"Europese instituties moeten markten beter bijhouden"
Eind jaren negentig heeft Europa ingezet op een van zijn grootste experimenten op energiegebied, namelijk het liberaliseren van de energiemarkten. Dat wil - als we ons op gas concentreren - bijvoorbeeld zeggen dat de voorheen geïntegreerde gasbedrijven werden gesplitst in transport- en handelsbedrijven, vrije toetreding tot de handelsmarkt op basis van non-discriminatie werd bevorderd en tevens werd gestimuleerd dat steeds meer gas op liquide markten werd verhandeld. Door een gericht beleid hoopte Brussel uiteindelijk te bereiken dat - net als voor de meeste andere goederen en diensten - ook voor gas er een geïntegreerde Europese markt ontstaat waar prijzen op een liquide en transparante markt tot stand komen op basis van vraag en aanbod. Voor stroom geldt uiteraard een vergelijkbaar verhaal.
De eerste EU Directive die op dit beleid inzette was van 1998. De hoop is dat het liberaliseringtraject zal zijn voltooid in 2014. Een overgangsperiode dus van ruim 15 jaar. Van die 15 jaar is nu ruim 80 procent om, dus rijst de vraag waar we nu staan.
Stel dat je zou geen idee hebben wat het antwoord op deze vraag zou zijn.

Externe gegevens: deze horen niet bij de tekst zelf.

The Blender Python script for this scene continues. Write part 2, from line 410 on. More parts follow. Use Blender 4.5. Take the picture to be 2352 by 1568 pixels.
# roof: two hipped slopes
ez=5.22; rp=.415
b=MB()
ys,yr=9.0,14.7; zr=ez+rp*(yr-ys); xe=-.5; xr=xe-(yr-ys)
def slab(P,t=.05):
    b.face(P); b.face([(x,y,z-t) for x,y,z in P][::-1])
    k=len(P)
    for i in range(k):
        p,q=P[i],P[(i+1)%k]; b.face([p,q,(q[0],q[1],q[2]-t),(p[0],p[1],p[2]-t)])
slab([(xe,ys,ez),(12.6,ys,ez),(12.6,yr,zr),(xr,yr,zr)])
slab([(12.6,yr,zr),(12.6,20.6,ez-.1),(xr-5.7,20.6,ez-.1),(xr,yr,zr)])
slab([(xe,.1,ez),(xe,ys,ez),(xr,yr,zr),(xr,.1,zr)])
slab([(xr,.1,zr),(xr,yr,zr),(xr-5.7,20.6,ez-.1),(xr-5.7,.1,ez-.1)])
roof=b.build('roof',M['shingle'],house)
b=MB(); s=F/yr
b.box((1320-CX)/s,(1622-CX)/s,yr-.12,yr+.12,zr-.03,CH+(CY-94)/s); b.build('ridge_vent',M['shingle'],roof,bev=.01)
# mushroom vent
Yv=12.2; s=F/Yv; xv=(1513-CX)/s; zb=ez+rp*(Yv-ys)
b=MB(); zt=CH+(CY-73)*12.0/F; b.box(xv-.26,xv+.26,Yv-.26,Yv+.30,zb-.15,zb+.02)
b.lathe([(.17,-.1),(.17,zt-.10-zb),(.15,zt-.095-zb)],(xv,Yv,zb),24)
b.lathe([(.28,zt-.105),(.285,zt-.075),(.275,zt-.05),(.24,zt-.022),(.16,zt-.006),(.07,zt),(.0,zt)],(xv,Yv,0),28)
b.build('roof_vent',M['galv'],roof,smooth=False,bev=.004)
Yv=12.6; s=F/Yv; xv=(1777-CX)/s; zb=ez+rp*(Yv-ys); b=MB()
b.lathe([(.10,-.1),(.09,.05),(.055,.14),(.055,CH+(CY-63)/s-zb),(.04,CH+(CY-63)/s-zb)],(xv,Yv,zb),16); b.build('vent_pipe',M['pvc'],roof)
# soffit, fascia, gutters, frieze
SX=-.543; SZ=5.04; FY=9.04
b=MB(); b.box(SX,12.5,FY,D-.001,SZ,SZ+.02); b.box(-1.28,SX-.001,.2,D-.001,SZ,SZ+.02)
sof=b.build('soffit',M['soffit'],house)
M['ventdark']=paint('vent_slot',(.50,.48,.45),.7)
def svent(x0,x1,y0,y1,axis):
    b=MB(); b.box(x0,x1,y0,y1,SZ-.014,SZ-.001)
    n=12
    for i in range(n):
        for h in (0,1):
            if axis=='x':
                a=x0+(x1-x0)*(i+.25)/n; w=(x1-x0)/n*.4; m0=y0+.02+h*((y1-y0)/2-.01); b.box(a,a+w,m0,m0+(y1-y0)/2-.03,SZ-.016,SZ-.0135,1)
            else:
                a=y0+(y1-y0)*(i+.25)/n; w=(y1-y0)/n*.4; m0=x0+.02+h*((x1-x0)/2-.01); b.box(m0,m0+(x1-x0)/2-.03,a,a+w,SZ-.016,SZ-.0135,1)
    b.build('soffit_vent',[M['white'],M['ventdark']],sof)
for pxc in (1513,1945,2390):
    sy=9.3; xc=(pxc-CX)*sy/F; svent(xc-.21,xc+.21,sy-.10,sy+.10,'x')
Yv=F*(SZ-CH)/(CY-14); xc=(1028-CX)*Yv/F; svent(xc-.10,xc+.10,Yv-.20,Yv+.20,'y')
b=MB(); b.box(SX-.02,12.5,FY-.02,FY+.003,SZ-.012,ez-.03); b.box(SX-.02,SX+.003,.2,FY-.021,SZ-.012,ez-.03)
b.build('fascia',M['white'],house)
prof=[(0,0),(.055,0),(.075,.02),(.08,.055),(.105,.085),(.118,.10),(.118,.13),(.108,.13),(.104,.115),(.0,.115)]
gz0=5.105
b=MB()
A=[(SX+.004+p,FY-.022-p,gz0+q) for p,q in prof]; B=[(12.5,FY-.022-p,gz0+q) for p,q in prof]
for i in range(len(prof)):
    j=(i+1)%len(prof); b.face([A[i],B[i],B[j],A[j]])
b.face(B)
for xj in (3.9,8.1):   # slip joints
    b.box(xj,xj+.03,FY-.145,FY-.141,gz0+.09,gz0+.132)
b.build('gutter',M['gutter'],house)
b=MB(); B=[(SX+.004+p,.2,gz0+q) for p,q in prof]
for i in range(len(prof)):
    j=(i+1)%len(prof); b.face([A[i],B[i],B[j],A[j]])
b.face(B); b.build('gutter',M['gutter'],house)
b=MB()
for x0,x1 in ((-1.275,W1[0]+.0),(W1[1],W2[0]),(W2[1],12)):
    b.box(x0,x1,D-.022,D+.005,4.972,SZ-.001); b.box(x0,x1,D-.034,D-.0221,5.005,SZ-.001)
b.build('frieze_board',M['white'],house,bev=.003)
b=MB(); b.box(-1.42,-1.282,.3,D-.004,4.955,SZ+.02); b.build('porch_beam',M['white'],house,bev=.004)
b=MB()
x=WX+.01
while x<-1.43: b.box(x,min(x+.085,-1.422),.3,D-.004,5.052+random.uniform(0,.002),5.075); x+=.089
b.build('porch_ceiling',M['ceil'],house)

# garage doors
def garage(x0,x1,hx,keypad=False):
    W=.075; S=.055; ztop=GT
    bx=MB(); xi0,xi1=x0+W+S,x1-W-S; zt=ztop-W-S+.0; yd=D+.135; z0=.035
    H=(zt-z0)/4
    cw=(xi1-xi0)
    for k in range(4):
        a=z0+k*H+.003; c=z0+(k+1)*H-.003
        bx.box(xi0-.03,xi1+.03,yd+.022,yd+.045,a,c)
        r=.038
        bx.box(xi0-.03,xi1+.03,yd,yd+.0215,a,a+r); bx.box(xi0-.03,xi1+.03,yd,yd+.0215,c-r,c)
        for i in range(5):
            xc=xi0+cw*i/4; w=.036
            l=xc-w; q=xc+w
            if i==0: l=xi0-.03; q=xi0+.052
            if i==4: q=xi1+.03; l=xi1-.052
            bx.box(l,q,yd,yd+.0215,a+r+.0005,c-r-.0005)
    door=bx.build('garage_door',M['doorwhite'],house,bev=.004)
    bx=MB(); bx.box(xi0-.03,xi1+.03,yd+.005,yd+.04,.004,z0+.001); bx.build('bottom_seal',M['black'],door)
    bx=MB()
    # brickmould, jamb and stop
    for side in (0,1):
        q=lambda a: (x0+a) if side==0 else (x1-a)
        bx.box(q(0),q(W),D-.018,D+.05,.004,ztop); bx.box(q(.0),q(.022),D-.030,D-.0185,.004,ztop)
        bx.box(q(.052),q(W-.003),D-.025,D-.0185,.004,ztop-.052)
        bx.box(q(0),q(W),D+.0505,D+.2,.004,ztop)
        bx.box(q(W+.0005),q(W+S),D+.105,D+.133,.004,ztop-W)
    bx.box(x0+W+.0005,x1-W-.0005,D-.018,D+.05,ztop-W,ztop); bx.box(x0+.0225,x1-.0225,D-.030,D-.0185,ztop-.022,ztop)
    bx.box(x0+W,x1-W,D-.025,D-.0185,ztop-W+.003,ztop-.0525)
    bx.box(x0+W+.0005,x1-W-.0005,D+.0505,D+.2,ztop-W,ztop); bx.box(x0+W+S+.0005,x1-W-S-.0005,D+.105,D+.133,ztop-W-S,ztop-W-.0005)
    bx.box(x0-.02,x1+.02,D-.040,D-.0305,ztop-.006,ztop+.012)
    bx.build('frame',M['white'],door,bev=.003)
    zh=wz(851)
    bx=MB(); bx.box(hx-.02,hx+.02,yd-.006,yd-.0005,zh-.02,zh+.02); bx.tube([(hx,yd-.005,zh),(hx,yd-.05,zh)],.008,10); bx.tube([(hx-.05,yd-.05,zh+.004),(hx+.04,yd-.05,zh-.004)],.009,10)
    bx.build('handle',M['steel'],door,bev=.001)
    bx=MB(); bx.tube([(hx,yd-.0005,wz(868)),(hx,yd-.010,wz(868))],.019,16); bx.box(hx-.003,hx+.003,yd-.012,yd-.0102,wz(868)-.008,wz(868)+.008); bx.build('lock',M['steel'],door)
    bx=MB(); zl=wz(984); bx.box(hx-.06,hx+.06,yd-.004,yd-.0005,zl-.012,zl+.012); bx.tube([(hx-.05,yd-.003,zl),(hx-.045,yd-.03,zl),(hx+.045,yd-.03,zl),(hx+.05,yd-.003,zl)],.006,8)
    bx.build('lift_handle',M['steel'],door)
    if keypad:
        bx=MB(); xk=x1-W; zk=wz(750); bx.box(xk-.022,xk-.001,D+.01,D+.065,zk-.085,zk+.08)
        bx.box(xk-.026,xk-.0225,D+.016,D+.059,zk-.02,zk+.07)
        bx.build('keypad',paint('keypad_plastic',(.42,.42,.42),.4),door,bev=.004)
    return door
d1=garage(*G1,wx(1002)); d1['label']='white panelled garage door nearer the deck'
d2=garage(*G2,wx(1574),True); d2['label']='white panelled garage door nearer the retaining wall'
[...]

Dan zou je waarschijnlijk vermoeden dat de organisatie en regels inmiddels wel min of meer op orde zou zijn, maar dat de praktijk van de geïntegreerde gasmarkt daar nog wat bij zou achterlopen. Immers, zo zou je verwachten, regels en instituties kun je op basis van je design aanpassen, en vervolgens mag je dan hopen dat de economische werkelijkheid zich voegt naar het design. Je zou bovendien vermoeden dat in de energiewereld niet dezelfde designfout zou optreden als ten aanzien van de eurozone - eerst maar beginnen met een munt en dan later ‘onder druk' regels rond fiscale eenheid maar eens regelen.
Vreemd genoeg is de werkelijkheid in de gasmarkt, net als bij de euro, echter omgekeerd. Econometrisch onderzoek rond bijvoorbeeld de werking van de gasmarkt in Europa laat namelijk zien dat markten onder invloed van arbitrage de laatste jaren razendsnel integreren in de richting van eigenlijk een prijs en één prijspatroon. Met andere woorden: nationale gasmarkten zijn eigenlijk vrijwel verdwenen, zij het dat er nog wel grotere Europese regionale markten kunnen worden onderscheiden.
Maar daar staat dan tegenover dat we nog steeds zitten met voornamelijk nationale instituties. Zo hebben we nog steeds reguleringsbeleid in hoofdzaak via nationale reguleerders - weliswaar met enige coördinatie en een begin van een Europese regulator, ACER - maar de focus in het reguleringsbeleid is nog steeds nationaal. Dit terwijl de nationale gasmarkt eigenlijk al verdwenen is.
Ook de meeste Europese netbeheerders zijn in hoofdzaak nog nationaal gericht. Weliswaar doet ons land het nog relatief goed met het internationale gasrotonde concept en de eerdere netuitbreidingen naar Duitsland, maar Nederland is eerder uitzondering dan regel. En zelfs voor ons land zou stagnatie in het internationaliseringsbeleid van onze gasdienstverlening een miskenning betekenen van het feit dat nationale gasmarkten iets van het verleden zijn.
Kortom, binnen de Europese gasmarkt hobbelen de instituties achter de marktontwikkeling aan in plaats van, zoals je zou verwachten, het omgekeerde. Dat is niet goed, want een sterk Europese marktwerking maar typisch nationale beleidsfocus creëert allerlei risico's: verkeerde afwegingen, verkeerde accenten, verkeerd prioriteiten en verkeerde concepten.
Net zoals een strak gecoördineerd fiscaal beleid nu snel in de EU moet worden ingevoerd om de euro te redden, moet om de Europese gasmarkt te ondersteunen het tempo in de richting van Europese regulering en internationaliserende netbeheerders dus gewoon omhoog.
Catrinus Jepma is professor Energie en Duurzaamheid aan de Rijksuniversiteit Groningen en professor Economie aan de Open Universiteit Heerlen. Hij is wetenschappelijk directeur van het Energie Delta Gas Research (EDGaR) en het EDIaal programma van het Energy Delta Institute.